Even before it was fully dark, we had picked up the glow of the Dunkirk flames, and now as we drew nearer the sailing got better, for we could steer by them and see silhouetted the shapes of other ships, of boats coming home already loaded, and of low dark shadows that might be enemy motor torpedo boats.
Then aircraft started dropping parachute flares. We saw them hanging all about us in the night, like young moons. The sound of the firing and the bombing was with us always, growing steadily louder as we got nearer and nearer. The flames grew, too. From a glow they rose up to enormous plumes of fire that roared high into the everlasting pall of smoke. As we approached Dunkirk there was an air attack on the destroyers and for a little the night was brilliant with bursting bombs and the fountain sprays of tracer bullets.
The beach, black with men, illumined by the fires, seemed a perfect target, but no doubt the thick clouds of smoke were a useful screen.
The picture will always remain sharp-etched in my memory - the lines of men wearily and sleepily staggering across the beach from the dunes to the shallows, falling into little boats, great columns of men thrust out into the water among bomb and shell splashes. The foremost ranks were shoulder deep, moving forward under the command of young subalterns, themselves with their heads just above the little waves that rode into the sand.

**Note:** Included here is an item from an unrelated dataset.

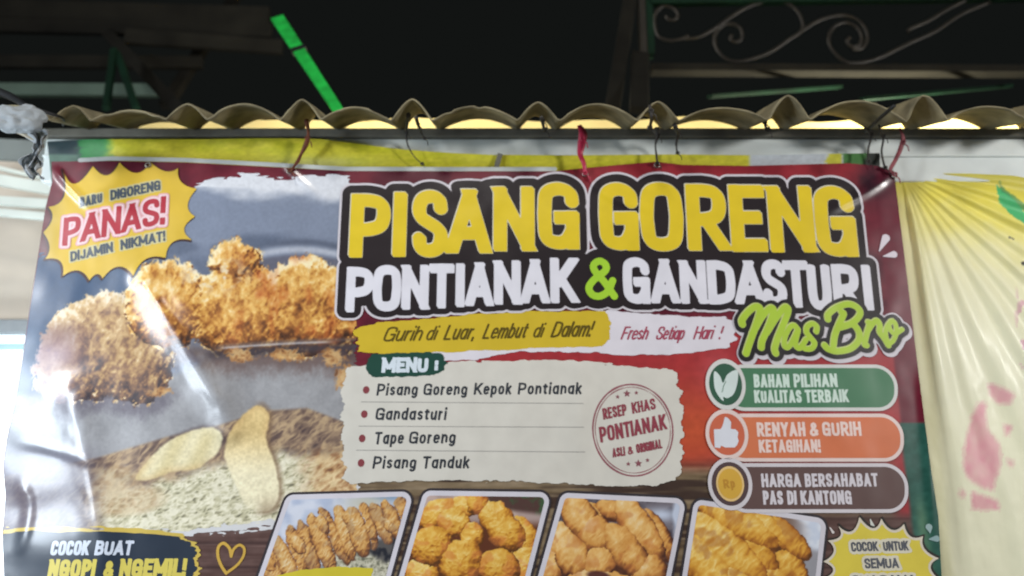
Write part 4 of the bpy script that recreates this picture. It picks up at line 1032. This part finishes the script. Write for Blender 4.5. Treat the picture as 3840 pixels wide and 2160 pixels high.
def paint_side(u, v):
    x, y = art(u, v, 1.80)
    n = fbm(x / 80, y / 80, 711, 3)
    col = np.zeros(x.shape + (3,)) + np.array((226, 227, 200))
    yl = sstep(300, -60, y - 670 - 0.30 * (x - 3380) + 160 * (n - .5)) * sstep(1, 0.2, (y - 640) / 520)
    col = over(col, (226, 222, 164), sstep(560, 0, y - 660 - 0.3 * (x - 3380)) * 0.5)
    col = over(col, (218, 208, 88), np.clip(yl * 1.0, 0, 1))
    col = over(col, (196, 192, 136), sstep(3470, 3420, x - (y - 700) * 0.09) * 0.35 * sstep(700, 800, y))
    xx = x + 16 * (fbm(x / 20, y / 20, 713) - .5)
    col = over(col, (50, 170, 120), inpoly(xx, y, [(3735, 690), (3770, 720), (3850, 800), (3850, 860), (3790, 810), (3735, 740)]) * 0.85)
    col = over(col, (60, 130, 90), inpoly(xx, y, [(3740, 676), (3780, 715), (3850, 780), (3850, 796), (3760, 720)]) * 0.7)
    for P in PINK:
        soft = sum(inpoly(xx + a, y + b + 10 * (fbm(x / 16, y / 16, 717) - .5), P) * 1.0 for a, b in ((-7, -7), (7, -7), (-7, 7), (7, 7), (0, 0))) / 5
        col = over(col, (216, 142, 160), soft * (0.5 + 0.4 * (fbm(x / 30, y / 50, 723, 2))))
    col = over(col, (190, 120, 160), sstep(0.6, 0.66, fbm(x / 22, y / 40, 719, 3)) * sstep(3790, 3830, x) * sstep(1060, 1120, y) * sstep(1420, 1330, y) * 0.6)
    col = over(col, (60, 60, 62), inpoly(x, y, [(3772, 886), (3790, 892), (3800, 900), (3782, 898)]) | inpoly(x, y, [(3825, 985), (3845, 975), (3845, 998), (3828, 996)]))
    return col
SIDE = [(3340, 700), (3352, 648), (3385, 640), (3480, 644), (3700, 642), (4060, 640), (4200, 2420), (3420, 2420)]
pp = poly_plane(SIDE, 1.80); f = field_for(pp, 3.0, 8).poly(pp)
u, v, loops, totals = contour(f)
SD = link('cream_banner', raw_mesh('cream_banner', np.stack([u / 1000, 1.80 - crumple(u, v) / 1000, EYE + v / 1000], 1), loops, totals, linarr(paint_side(u, v))),
          material('cream_plastic_sheet', (1, 1, 1), 0.5, attr=True, vary=0.03, scale=15, coat=0.05, bump=0.15, bscale=40, spec=0.4, trans=0.03))
tag(SD, 'crumpled cream banner with a yellow top and pink print beside the food banner', 'banner')

# strings and wires that hold the banners up
def cord(name, pts, r, mat, Y, label, cat, flat=1.0, grp=None, rs=None):
    if isinstance(Y, (int, float)): Y = [Y] * len(pts)
    c = catmull([np.array(P3(p[0], p[1], y)) for p, y in zip(pts, Y)], n=6)
    g = Geo()
    if cat == 'tie':
        for q in (c[-1], c[int(len(c) * .3)]):
            kk = min(max(r, .003) * 1.25, .0048); aa = np.linspace(0, 5 * math.pi, 26)
            g.tube(np.stack([q[0] + kk * np.cos(aa), q[1] - .003 + kk * .5 * np.sin(aa * .7), q[2] + kk * .8 * np.sin(aa)], 1), kk * .42, 6)
            g.tube([q, q + np.array([kk * 2.2, -.004, -kk * 2.6]), q + np.array([kk * 2.6, -.002, -kk * 5])], kk * .3, 6)
    g.tube(c, r, 8, rs=None if rs is None else np.interp(np.linspace(0, 1, len(c)), np.linspace(0, 1, len(rs)), rs), flat=flat)
    return tag(g.build(name, mat, None, smooth=True), label, cat, grp)
TIES = 'ties holding the banners to the beam'
cord('raffia_tie', [(2172, 470), (2186, 500), (2180, 545), (2176, 580), (2190, 615), (2194, 650)], 0.008, M_red, [1.72, 1.72, 1.735, 1.74, 1.735, 1.74], 'pink red raffia ribbon tied above the gap between the two headline words', 'tie', 0.3, TIES, [.006, .011, .010, .007, .006, .004])
cord('raffia_tie', [(3374, 480), (3386, 515), (3378, 555), (3358, 600), (3340, 635), (3352, 655)], 0.006, M_dred, [1.72, 1.735, 1.74, 1.735, 1.735, 1.745], 'thin dull red raffia ribbon at the upper right corner of the food banner', 'tie', 0.35, TIES, [.004, .006, .006, .005, .005, .003])
cord('wire_tie', [(1150, 452), (1156, 500), (1148, 540), (1128, 580), (1116, 606), (1090, 640)], 0.004, M_rust, [1.70, 1.735, 1.74, 1.75, 1.74, 1.738], 'rusty brown wire with a knot, left of the headline under the roof', 'tie', 1, TIES, [.006, .003, .007, .004, .005, .002])
cord('wire_tie', [(1532, 430), (1524, 490), (1528, 540), (1552, 585), (1584, 616)], 0.0022, M_wire, [1.66, 1.74, 1.75, 1.755, 1.755], 'thin dark wire hanging crooked above the letters I and S', 'tie', 1, TIES, [.006, .003, .002, .0014, .001])
cord('wire_tie', [(1560, 440), (1576, 490), (1592, 520)], 0.003, M_wire, [1.64, 1.73, 1.75], 'short dark wire end beside the crooked thin wire under the low wave', 'tie', 1, TIES, [.005, .003, .001])
cord('wire_tie', [(2464, 478), (2466, 505), (2458, 545), (2462, 585), (2464, 612)], 0.003, M_wire, [1.72, 1.73, 1.745, 1.745, 1.742], 'black knotted wire coming down onto the first O of the headline', 'tie', 1, TIES, [.007, .006, .002, .003, .002])
cord('wire_tie', [(2530, 470), (2542, 500), (2536, 540), (2540, 575)], 0.003, M_wire, [1.66, 1.72, 1.745, 1.745], 'black loose wire hanging short of the banner, just right of the knotted one', 'tie', 1, TIES, [.006, .004, .003, .002])
cord('wire_tie', [(2864, 452), (2870, 470), (2874, 486)], 0.0035, M_wire, 1.70, 'tiny black wire bent inside the tall bright wave near the right', 'tie', 1, TIES)
cord('wire_tie', [(3244, 478), (3266, 510), (3256, 560), (3256, 606)], 0.0025, M_wire, [1.68, 1.73, 1.745, 1.742], 'thin black wire hanging below the black rod', 'tie', 1, TIES)
cord('wire_tie', [(3296, 470), (3312, 520), (3306, 570), (3318, 630)], 0.0025, M_wire, [1.68, 1.73, 1.745, 1.74], 'thin black wire between the black rod and the dull red ribbon', 'tie', 1, TIES)
cord('wire_tie', [(2436, 395), (2444, 440), (2436, 480)], 0.004, M_wire, [1.60, 1.60, 1.66], 'dark wire wrapped over the roof wave above the letter O', 'tie', 1, TIES)
cord('wire_tie', [(2030, 438), (2036, 465), (2042, 487)], 0.004, M_wire, [1.64, 1.68, 1.73], 'dark wire inside the bright wave above the end of the first word', 'tie', 1, TIES)
cord('rod', [(3246, 492), (3290, 452), (3354, 396)], 0.0045, M_black, [1.72, 1.64, 1.575], 'short black rod poking up through the roof waves at the right', 'rod')
cord('cable', [(-60, 322), (40, 362), (110, 402), (230, 440), (236, 470)], 0.006, M_black, [1.70, 1.66, 1.60, 1.64, 1.74], 'black cable drooping over the white bag at the left end of the roof', 'cable', 1, None, [.010, .010, .006, .003, .003])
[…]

As the front ranks were dragged aboard the boats, the rear ranks moved up, from ankle deep to knee deep, from knee deep to waist deep, until they, too, came to shoulder depth and their turn.
The little boats that ferried from the beach to the big ships in deep water listed drunkenly with the weight of men. The big ships slowly took on lists of their own with the enormous numbers crowded aboard. And always down the dunes and across the beach came new hordes of men, new columns, new lines.
On the beach was a destroyer, bombed and burned. At the water's edge were ambulances, abandoned when their last load had been discharged.
There was always the red background, the red of Dunkirk burning. There was no water to check the fires and there were no men to be spared to fight them. Red, too, were the shell bursts, the flash of guns, the fountains of tracer bullets.
The din was infernal. The 5.9 batteries shelled ceaselessly and brilliantly. To the whistle of shells overhead was added the scream of falling bombs. Even the sky was full of noise - anti-aircraft shells, machine-gun fire, the snarl of falling planes, the angry hornet noise of dive bombers. One could not speak normally at any time against the roar of it and the noise of our own engines. We all developed 'Dunkirk throat,' a sore hoarseness that was the hallmark of those who had been there.
Yet through all the noise I will always remember the voices of the young subalterns as they sent their men aboard, and I will remember, too, the astonishing discipline of the men. They had fought through three weeks of retreat, always falling back without orders, often without support. Transport had failed. They had gone sleepless. They had been without food and water. Yet they kept ranks as they came down the beaches, and they obeyed commands. . .
We stayed there until everybody else had been sent back, and then went pottering about looking for stragglers. While we were doing that, a salvo of shells got one of our troopships alongside the mole. She was hit clean in the boilers and exploded in one terrific crash. There were then, I suppose, about 1000 Frenchmen on the mole. We had seen them crowding along its narrow crest, outlined against the flames. They had gone out under shellfire to board the boat, and now they had to go back again, still being shelled. It was quite the most tragic thing I ever have seen in my life. We could do nothing with our little park dinghy.
Going home, the Jerry dive bombers came over us five times, but somehow left us alone though three times they took up an attacking position. A little down the coast, towards Gravelines, we picked up a boatload of Frenchmen rowing off. We took them aboard. They were very much bothered as to our 'ship' and, said quite flatly that it was impossible to go to England in a thing like ours.